Written problem:
Please transcribe the data below exactly. Leave the pictures out.

Provided material:

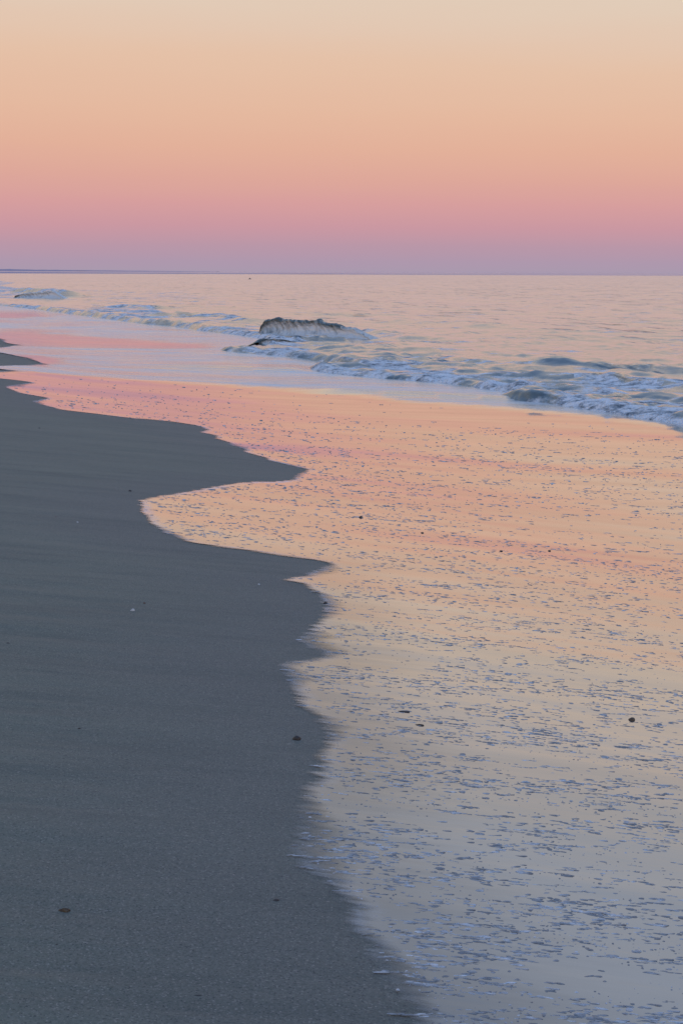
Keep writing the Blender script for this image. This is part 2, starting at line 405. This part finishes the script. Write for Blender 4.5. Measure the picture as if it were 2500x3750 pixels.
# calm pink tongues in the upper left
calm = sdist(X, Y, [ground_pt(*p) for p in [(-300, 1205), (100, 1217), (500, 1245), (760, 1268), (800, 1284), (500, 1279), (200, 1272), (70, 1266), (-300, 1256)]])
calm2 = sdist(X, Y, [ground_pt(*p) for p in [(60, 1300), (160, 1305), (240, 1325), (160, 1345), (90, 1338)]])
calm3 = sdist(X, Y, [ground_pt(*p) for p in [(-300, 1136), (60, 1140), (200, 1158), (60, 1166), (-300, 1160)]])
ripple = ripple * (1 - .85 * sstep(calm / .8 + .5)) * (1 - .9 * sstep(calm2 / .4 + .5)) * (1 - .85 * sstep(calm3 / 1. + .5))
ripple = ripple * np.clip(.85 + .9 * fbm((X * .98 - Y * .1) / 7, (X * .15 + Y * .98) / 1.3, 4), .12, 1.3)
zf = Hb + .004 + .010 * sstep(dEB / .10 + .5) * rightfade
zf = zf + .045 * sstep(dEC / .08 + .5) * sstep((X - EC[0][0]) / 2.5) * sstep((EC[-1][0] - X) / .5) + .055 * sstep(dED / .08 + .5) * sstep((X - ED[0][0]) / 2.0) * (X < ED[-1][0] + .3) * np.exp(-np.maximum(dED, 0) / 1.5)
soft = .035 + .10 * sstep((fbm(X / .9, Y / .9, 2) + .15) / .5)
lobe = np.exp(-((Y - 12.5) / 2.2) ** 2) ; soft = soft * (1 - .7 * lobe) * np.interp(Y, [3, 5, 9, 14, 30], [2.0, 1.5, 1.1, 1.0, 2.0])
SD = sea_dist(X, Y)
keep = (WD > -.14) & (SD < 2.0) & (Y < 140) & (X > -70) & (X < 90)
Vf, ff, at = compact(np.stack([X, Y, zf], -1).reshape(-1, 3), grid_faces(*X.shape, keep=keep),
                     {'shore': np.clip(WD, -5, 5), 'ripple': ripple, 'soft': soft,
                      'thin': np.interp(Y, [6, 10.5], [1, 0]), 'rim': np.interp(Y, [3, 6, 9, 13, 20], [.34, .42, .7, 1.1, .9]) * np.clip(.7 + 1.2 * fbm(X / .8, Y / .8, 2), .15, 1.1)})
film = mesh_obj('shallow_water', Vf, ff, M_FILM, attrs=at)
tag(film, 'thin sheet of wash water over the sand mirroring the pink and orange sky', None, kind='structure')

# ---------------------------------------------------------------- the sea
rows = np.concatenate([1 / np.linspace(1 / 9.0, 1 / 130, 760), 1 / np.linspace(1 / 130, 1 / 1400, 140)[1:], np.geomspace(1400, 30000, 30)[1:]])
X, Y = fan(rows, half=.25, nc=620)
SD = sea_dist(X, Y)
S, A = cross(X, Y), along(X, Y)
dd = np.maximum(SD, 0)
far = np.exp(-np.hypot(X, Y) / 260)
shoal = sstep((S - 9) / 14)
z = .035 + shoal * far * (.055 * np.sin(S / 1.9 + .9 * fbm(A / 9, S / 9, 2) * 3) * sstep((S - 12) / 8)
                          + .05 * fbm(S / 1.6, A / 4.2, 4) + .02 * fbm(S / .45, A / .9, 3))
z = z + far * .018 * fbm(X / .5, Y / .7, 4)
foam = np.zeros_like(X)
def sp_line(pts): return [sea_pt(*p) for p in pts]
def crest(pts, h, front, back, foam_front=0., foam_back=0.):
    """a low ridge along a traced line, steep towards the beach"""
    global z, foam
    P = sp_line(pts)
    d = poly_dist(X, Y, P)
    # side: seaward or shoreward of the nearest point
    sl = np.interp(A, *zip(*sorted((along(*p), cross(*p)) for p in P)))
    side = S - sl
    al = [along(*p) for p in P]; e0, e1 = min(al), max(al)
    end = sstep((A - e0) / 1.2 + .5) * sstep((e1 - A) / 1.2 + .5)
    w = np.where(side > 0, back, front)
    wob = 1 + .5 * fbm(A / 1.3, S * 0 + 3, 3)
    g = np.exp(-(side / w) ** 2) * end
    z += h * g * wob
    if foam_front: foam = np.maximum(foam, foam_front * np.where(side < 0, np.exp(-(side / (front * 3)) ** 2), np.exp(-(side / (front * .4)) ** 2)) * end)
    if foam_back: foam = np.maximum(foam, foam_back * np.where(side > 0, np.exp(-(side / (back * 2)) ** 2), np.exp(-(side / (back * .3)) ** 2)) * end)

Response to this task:
Keep writing the Blender script for this image. This is part 2, starting at line 405. This part finishes the script. Write for Blender 4.5. Measure the picture as if it were 2500x3750 pixels.
# calm pink tongues in the upper left
calm = sdist(X, Y, [ground_pt(*p) for p in [(-300, 1205), (100, 1217), (500, 1245), (760, 1268), (800, 1284), (500, 1279), (200, 1272), (70, 1266), (-300, 1256)]])
calm2 = sdist(X, Y, [ground_pt(*p) for p in [(60, 1300), (160, 1305), (240, 1325), (160, 1345), (90, 1338)]])
calm3 = sdist(X, Y, [ground_pt(*p) for p in [(-300, 1136), (60, 1140), (200, 1158), (60, 1166), (-300, 1160)]])
ripple = ripple * (1 - .85 * sstep(calm / .8 + .5)) * (1 - .9 * sstep(calm2 / .4 + .5)) * (1 - .85 * sstep(calm3 / 1. + .5))
ripple = ripple * np.clip(.85 + .9 * fbm((X * .98 - Y * .1) / 7, (X * .15 + Y * .98) / 1.3, 4), .12, 1.3)
zf = Hb + .004 + .010 * sstep(dEB / .10 + .5) * rightfade
zf = zf + .045 * sstep(dEC / .08 + .5) * sstep((X - EC[0][0]) / 2.5) * sstep((EC[-1][0] - X) / .5) + .055 * sstep(dED / .08 + .5) * sstep((X - ED[0][0]) / 2.0) * (X < ED[-1][0] + .3) * np.exp(-np.maximum(dED, 0) / 1.5)
soft = .035 + .10 * sstep((fbm(X / .9, Y / .9, 2) + .15) / .5)
lobe = np.exp(-((Y - 12.5) / 2.2) ** 2) ; soft = soft * (1 - .7 * lobe) * np.interp(Y, [3, 5, 9, 14, 30], [2.0, 1.5, 1.1, 1.0, 2.0])
SD = sea_dist(X, Y)
keep = (WD > -.14) & (SD < 2.0) & (Y < 140) & (X > -70) & (X < 90)
Vf, ff, at = compact(np.stack([X, Y, zf], -1).reshape(-1, 3), grid_faces(*X.shape, keep=keep),
                     {'shore': np.clip(WD, -5, 5), 'ripple': ripple, 'soft': soft,
                      'thin': np.interp(Y, [6, 10.5], [1, 0]), 'rim': np.interp(Y, [3, 6, 9, 13, 20], [.34, .42, .7, 1.1, .9]) * np.clip(.7 + 1.2 * fbm(X / .8, Y / .8, 2), .15, 1.1)})
film = mesh_obj('shallow_water', Vf, ff, M_FILM, attrs=at)
tag(film, 'thin sheet of wash water over the sand mirroring the pink and orange sky', None, kind='structure')

# ---------------------------------------------------------------- the sea
rows = np.concatenate([1 / np.linspace(1 / 9.0, 1 / 130, 760), 1 / np.linspace(1 / 130, 1 / 1400, 140)[1:], np.geomspace(1400, 30000, 30)[1:]])
X, Y = fan(rows, half=.25, nc=620)
SD = sea_dist(X, Y)
S, A = cross(X, Y), along(X, Y)
dd = np.maximum(SD, 0)
far = np.exp(-np.hypot(X, Y) / 260)
shoal = sstep((S - 9) / 14)
z = .035 + shoal * far * (.055 * np.sin(S / 1.9 + .9 * fbm(A / 9, S / 9, 2) * 3) * sstep((S - 12) / 8)
                          + .05 * fbm(S / 1.6, A / 4.2, 4) + .02 * fbm(S / .45, A / .9, 3))
z = z + far * .018 * fbm(X / .5, Y / .7, 4)
foam = np.zeros_like(X)
def sp_line(pts): return [sea_pt(*p) for p in pts]
def crest(pts, h, front, back, foam_front=0., foam_back=0.):
    """a low ridge along a traced line, steep towards the beach"""
    global z, foam
    P = sp_line(pts)
    d = poly_dist(X, Y, P)
    # side: seaward or shoreward of the nearest point
    sl = np.interp(A, *zip(*sorted((along(*p), cross(*p)) for p in P)))
    side = S - sl
    al = [along(*p) for p in P]; e0, e1 = min(al), max(al)
    end = sstep((A - e0) / 1.2 + .5) * sstep((e1 - A) / 1.2 + .5)
    w = np.where(side > 0, back, front)
    wob = 1 + .5 * fbm(A / 1.3, S * 0 + 3, 3)
    g = np.exp(-(side / w) ** 2) * end
    z += h * g * wob
    if foam_front: foam = np.maximum(foam, foam_front * np.where(side < 0, np.exp(-(side / (front * 3)) ** 2), np.exp(-(side / (front * .4)) ** 2)) * end)
    if foam_back: foam = np.maximum(foam, foam_back * np.where(side > 0, np.exp(-(side / (back * 2)) ** 2), np.exp(-(side / (back * .3)) ** 2)) * end)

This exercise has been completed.